Acoustic Instability of the Slab Rocket Motor

Abstract

This article provides rigorous mathematical details leading to an improved formulation of acoustic instability in solid rocket motors. The evaluation of stability growth rate factors is carried out both numerically and asymptotically. Analytical expressions for the stability factors are obtained over a broad spectrum of operating parameters. For all representative rocket motors under investigation, the analytical estimates exhibit an error of 5% or less. Both numerics and asymptotics converge in predicting markedly less stable systems than projected by classic stability theory. The dramatic differences can be ascribed to the dismissal of time-dependent rotational coupling in the previous formulation. The current study unravels the details of six additional growth rate corrections not accounted for previously. These include the rotational flow, mean vorticity, viscosity, pseudo acoustic, pseudo vorticity and unsteady nozzle growth rate factors.
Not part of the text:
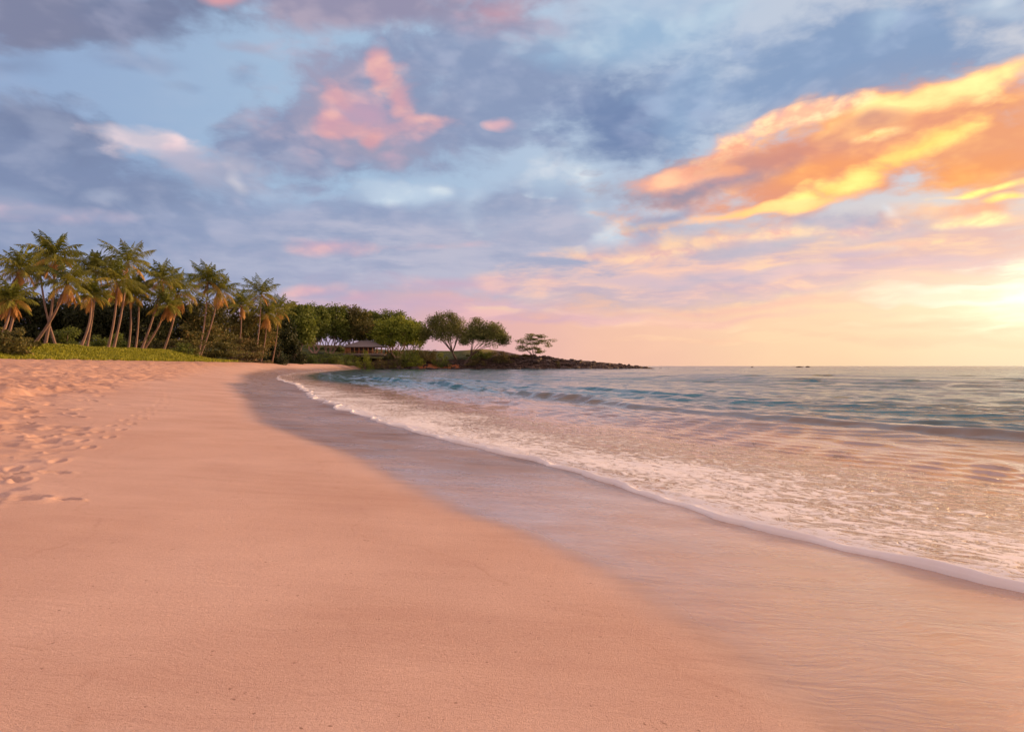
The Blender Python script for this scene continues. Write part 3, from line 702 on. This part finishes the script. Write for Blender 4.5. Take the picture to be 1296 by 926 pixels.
def tree(kind, label, cat, base, h, w, crown_lo, mat, bark, seed, n=4200, leaf=.55, clumps=46, style='round', trunk_r=.35, group=None, lean=0., stems=1, dep=None, offx=0.):
    rg = np.random.default_rng(seed); root = thing(kind, label, cat, base, group); dep = dep or w
    ch = h-crown_lo; cz = crown_lo+ch*.5; cx = lean+offx
    cc, cr = [], []
    while len(cc) < clumps:
        if style == 'umbrella':
            a, q = rg.uniform(0, 2*pi), math.sqrt(rg.random())
            x, y = cos(a)*q, sin(a)*q; z = (1-q**2.4)*.62-.12+rg.uniform(-.72, .04)*(1-.6*q)
            c_ = np.array([x*w*.44, y*dep*.44, cz+z*ch*.85]); r_ = np.array([w*.105, w*.105, ch*.12])*rg.uniform(.8, 1.35)
        elif style == 'layered':
            a, q = rg.uniform(0, 2*pi), rg.random()**.5; lv = rg.integers(0, 5)/4
            k = math.sqrt(max(.05, 1-(lv*.93)**2)); x, y = cos(a)*q*k, sin(a)*q*k
            c_ = np.array([x*w*.46, y*dep*.46, crown_lo+ch*(.08+.82*lv)*(1-.25*q*q)]); r_ = np.array([w*.12, w*.12, ch*.075])*rg.uniform(.8, 1.3)
        elif style == 'open':
            a, q = rg.uniform(0, 2*pi), rg.random()**.5; z = rg.uniform(-1, 1); k = math.sqrt(1-z*z*.8)
            c_ = np.array([cos(a)*q*k*w*.46, sin(a)*q*k*dep*.46, cz+z*ch*.43]); r_ = np.array([w*.11, w*.11, ch*.06])*rg.uniform(.7, 1.4)
        else:
            d = rg.normal(size=3); d /= np.linalg.norm(d); q = rg.uniform(.62, 1.0)
            if d[2] < -.75: continue
            c_ = np.array([d[0]*w*.42*q, d[1]*dep*.42*q, cz+d[2]*ch*.42*q]); r_ = np.array([w, w, ch*.8])*.135*rg.uniform(.7, 1.35)
        c_[0] += cx*(1 if style != 'umbrella' else 1)
        cc.append(c_); cr.append(r_)
    cc, cr = np.array(cc), np.array(cr)
    k = rg.integers(0, clumps, n); d = rg.normal(size=(n, 3)); d /= np.linalg.norm(d, axis=1)[:, None]
    C = cc[k]+d*cr[k]*(rg.random((n, 1))**.4)
    C += rg.normal(size=(n, 3))*leaf*.15
    v, f, ti = leaves(C, leaf, rg, .45 if style in ('umbrella', 'open', 'layered') else .2)
    ctint = rg.random(clumps); ti = .55*ti+.45*np.repeat(ctint[k], 4)
    link('crown', mesh_np('crown', v, f, dict(tint=ti), mat), root)
    parts = []
    fork = np.array([lean*.35, 0, crown_lo*rg.uniform(.5, .75)])
    for s_ in range(stems):
        sx = (s_-(stems-1)/2)*trunk_r*4
        b0 = np.array([sx*.3, 0, -.6]); f0 = fork+[sx*1.3, rg.uniform(-.3, .3)*stems, 0]
        parts.append(tube(curve(b0, f0, (rg.uniform(-.3, .3), 0, 0)), np.linspace(trunk_r*1.25, trunk_r*.8, 6)))
        order = rg.permutation(clumps)[:max(3, 7//stems)]
        for j in order:
            e = cc[j]-[0, 0, cr[j][2]*.3]
            parts.append(tube(curve(f0, e, (rg.uniform(-.05, .05)*w, rg.uniform(-.05, .05)*w, .06*ch)), np.linspace(trunk_r*.6, trunk_r*.12, 6), 5))
    v, f = join(parts); link('trunk', mesh_np('trunk', v, f, None, bark, True), root)
    return root

def shrub(label, base, w, h, mat, seed, n=1800, leaf=.35, dep=None, kind='shrub', cat='bush', group=None, clumps=26, style='round'):
    rg = np.random.default_rng(seed); root = thing(kind, label, cat, base, group); dep = dep or w*.7
    cc, cr = [], []
    while len(cc) < clumps:
        d = rg.normal(size=3); d /= np.linalg.norm(d); d[2] = abs(d[2]); q = rg.uniform(.35, 1.0)
        zz = d[2]*q
        if style == 'layered': zz = round(zz*4)/4*.95
        cc.append([d[0]*w*.43*q, d[1]*dep*.43*q, h*.82*zz]); cr.append(np.array([w*.13, dep*.16, h*(.17 if style != 'layered' else .09)])*rg.uniform(.7, 1.3))
    cc, cr = np.array(cc), np.array(cr)
    k = rg.integers(0, clumps, n); d = rg.normal(size=(n, 3)); d /= np.linalg.norm(d, axis=1)[:, None]
    C = cc[k]+d*cr[k]*(rg.random((n, 1))**.4); C[:, 2] = np.abs(C[:, 2])
    v, f, ti = leaves(C, leaf, rg, .3); ctint = rg.random(clumps); ti = .55*ti+.45*np.repeat(ctint[k], 4)
    link('foliage', mesh_np('foliage', v, f, dict(tint=ti), mat), root)
    parts = [tube(curve((0, 0, -.3), cc[j], (0, 0, .05*h)), np.linspace(.02*w, .006*w, 6), 5) for j in rg.permutation(clumps)[:9]]
    v, f = join(parts); link('stems', mesh_np('stems', v, f, None, M_BARK, True), root)
    return root

def frond(rg, L, elev, azm, droop, tint):
    """a rachis that arches over, with leaflets hanging from both sides"""
    n = 13; q = np.linspace(0, 1, n)
    ang = elev-droop*q**1.3
    ds = L/(n-1); r = np.concatenate([[0], np.cumsum(np.cos(ang[:-1])*ds)]); z = np.concatenate([[0], np.cumsum(np.sin(ang[:-1])*ds)])
    ca, sa = cos(azm), sin(azm); pts = np.stack([r*ca, r*sa, z], 1)
    pts[:, 0] += -.18*q**2*L*.5                                       # the sea breeze leans them inland
    tv, tf = tube(pts, np.linspace(.055, .012, n), 3)
    m = 26; qq = np.linspace(.16, .99, m); P0 = np.stack([np.interp(qq, q, pts[:, i]) for i in range(3)], 1)
    tg = np.gradient(P0, axis=0); tg /= np.linalg.norm(tg, axis=1)[:, None]
    side = np.array([-sa, ca, 0.]); V, F = [], []
    for sgn in (-1, 1):
        ll = (L*.27*np.sin(np.clip(qq*1.05, 0, 1)*pi*.86+.32)).clip(.12, 9)*rg.uniform(.85, 1.15, m)
        dr = side*sgn*rg.uniform(.55, .8, (m, 1))+tg*.55+np.array([0, 0, -1])*rg.uniform(.15, .7, (m, 1)); dr /= np.linalg.norm(dr, axis=1)[:, None]
        mid = P0+dr*ll[:, None]*.55; tip = mid+(dr+np.array([0, 0, -.75]))*ll[:, None]*.40
        wv = tg*(.04+.018*rg.random((m, 1)))
        vv = np.stack([P0-wv*.7, P0+wv*.7, mid+wv, mid-wv, tip+wv*.2, tip-wv*.2], 1).reshape(-1, 3); b0 = np.arange(m)*6+len(V)*0
        F.append(np.concatenate([np.stack([b0, b0+1, b0+2, b0+3], 1), np.stack([b0+3, b0+2, b0+4, b0+5], 1)])+(0 if sgn < 0 else m*6)); V.append(vv)
    v, f = join([(tv, tf), (np.concatenate(V), np.concatenate(F))])
    return v, f, np.full(len(v), tint)+rg.uniform(-.12, .12, len(v))

NUT = mesh_np('coconut', ICO_V*[.17, .17, .2], ICO_F, None, M_NUT, True)
def palm(label, bpx, cpx, Yp, L, seed, dead=5, nfr=21, r=.14, bend=.6, kind='coconut_palm', ybase=None):
    """bpx: where the trunk meets the ground, cpx: centre of the crown, both as seen from the beach"""
    Y0 = Yp; Yp = max(Yp, min(150, 53.5*FPX/(648-bpx[0])))+(Yp % 5)*.4; L *= Yp/Y0
    rg = np.random.default_rng(seed); bx = wx(bpx[0], Yp); gz = float(ground(bx, Yp))-.15
    top = np.array([wx(cpx[0], Yp)-bx, rg.uniform(-1.2, 1.2), wz(cpx[1], Yp)-gz])
    root = thing(kind, label, 'palm tree', (bx, Yp, gz))
    q = np.linspace(0, 1, 12)[:, None]; path = np.concatenate([top[:1]*q**1.0, top[1:2]*q, top[2:]*q], 1)
    path[:, 0] += -np.sign(top[0] if abs(top[0]) > .3 else rg.normal())*bend*np.sin(q[:, 0]*pi)**1.0*-1*(.5+.08*abs(top[0]))
    rad = r*(1.0+.55*np.exp(-q[:, 0]*9)-.25*q[:, 0]); rad *= 1+.05*np.cos(np.arange(12)*pi)
    v, f = tube(path, rad, 8); link('trunk', mesh_np('trunk', v, f, None, M_PTRUNK, True), root)
    P = []
    for k in range(nfr):
        u = k/(nfr-1); elev = radians(90-116*u**.98+rg.uniform(-9, 9)); azm = k*2.39996+rg.uniform(-.3, .3)
        v, f, ti = frond(rg, L*rg.uniform(.85, 1.1)*(.86+.2*math.sin(u*pi)), elev, azm, radians(28+40*rg.random()+14*u), np.clip(.18+.62*u+rg.uniform(-.15, .2), 0, 1))
        P.append((v, f, ti))
    v, f = join([(a, b_) for a, b_, _ in P]); cr = link('crown', mesh_np('crown', v+top, f, dict(tint=np.concatenate([c_ for *_, c_ in P])), M_PALM), root)
    if dead:
        P = [frond(rg, L*rg.uniform(.55, .8), radians(-42-30*rg.random()), rg.uniform(0, 2*pi), radians(30), rg.random()) for _ in range(dead)]
        v, f = join([(a, b_) for a, b_, _ in P]); link('dry_fronds', mesh_np('dry_fronds', v+top-[0, 0, .25], f, dict(tint=np.concatenate([c_ for *_, c_ in P])), M_DEAD), root)
    for a in rg.uniform(0, 2*pi, 5):
        o = link('coconut', NUT, root); o.location = (top[0]+.34*cos(a), top[1]+.34*sin(a), top[2]-.35-.2*rg.random())
    return root
# ------------------------------------------------------------------ palms
palms = [  # base px, crown px, Y, frond length, dead fronds, label
 ((6, 430), (24, 341), 76, 3.3, 6, 'tall coconut palm nearest the left edge with orange hanging fronds'),
 ((-4, 425), (4, 378), 71, 3.0, 9, 'short palm cut by the left edge with dry orange fronds'),
 ((56, 436), (76, 326), 83, 3.7, 3, 'tallest coconut palm standing alone above the leaning one'),
 ((72, 436), (52, 343), 90, 3.3, 1, 'dark-crowned palm just behind and left of the tallest palm'),
 ((40, 435), (93, 361), 80, 3.5, 6, 'strongly leaning palm whose pale trunk crosses the tall palm'),
 ((101, 439), (110, 372), 83, 3.0, 4, 'palm with a crooked pale trunk right of the leaning palm'),
 ((109, 439), (124, 341), 92, 3.4, 1, 'dark palm showing its crown between the leaning palm and the tall pair'),
 ((136, 440), (151, 358), 80, 3.6, 5, 'lower palm of the close pair with orange-lit pink trunks'),
 ((143, 440), (157, 332), 84, 3.9, 3, 'higher palm of the close pair with a tall upright crown'),
 ((162, 438), (166, 374), 93, 2.9, 2, 'slim straight palm in shade behind the close pair'),
 ((171, 437), (174, 366), 98, 3.0, 1, 'thin palm deep in shade right of the close pair'),
 ((178, 440), (200, 352), 86, 3.2, 2, 'palm with a spiky star-shaped crown over a slim trunk'),
 ((180, 441), (215, 386), 82, 2.7, 9, 'leaning palm with bright orange hanging fronds'),
 ((206, 443), (227, 370), 83, 3.7, 7, 'full-crowned palm at the right end of the green mound'),
 ((250, 440), (262, 355), 101, 3.7, 1, 'dark-crowned palm rising behind the big layered bushes'),
 ((251, 444), (276, 368), 97, 3.4, 5, 'palm with a leaning trunk behind the big layered bushes'),
 ((300, 447), (308, 386), 112, 3.2, 3, 'small palm half hidden among trees right of the layered bushes'),
 ((322, 448), (329, 372), 120, 4.2, 1, 'palm with a dark crown poking above the treetops'),
 ((330, 450), (339, 398), 112, 3.8, 6, 'broad low palm, left of the two at the edge of the sand'),
 ((344, 454), (354, 392), 118, 3.7, 5, 'palm with a curved bare trunk standing at the edge of the sand')]
for i, (bp, cp, Yp, L, dd, lab) in enumerate(palms):
    palm(lab, bp, cp, Yp, L, 500+i, dead=dd, r=.155 if Yp < 90 else .14, nfr=(22, 26, 30, 24)[i % 4], bend=(.9 if i == 5 else .5))

def gz(x, Y): return float(max(ground(x, Y), headland(x, Y) if Y > 225 else -9))-.1
def T(px, Y, topy, wpx, lab, mat, bark, seed, lo=.25, kind='broadleaf_tree', **kw):
    x = wx(px, Y); z = gz(x, Y); h = wz(topy, Y)-z
    return tree(kind, lab, 'tree', (x, Y, z), h, wpx/FPX*Y, h*lo, mat, bark, seed, **kw)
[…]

The fourth and fifth terms are due to acoustical and vortical interactions with the often neglected pseudopressure. The sixth is due to the energy associated with the unsteady rotational flow exiting the nozzle. This study enables us to isolate the impact of various flow attributes on stability. These involve the motor aspect ratio, surface Mach number, viscous parameter, oscillation mode shape number, and surface admittance. Based on the slab motor geometry, we find that the flow turning correction is cancelled identically by another rotational term not accounted for previously. We also find that the unsteady nozzle damping effect is offset by another source of instability due to the pseudopressure.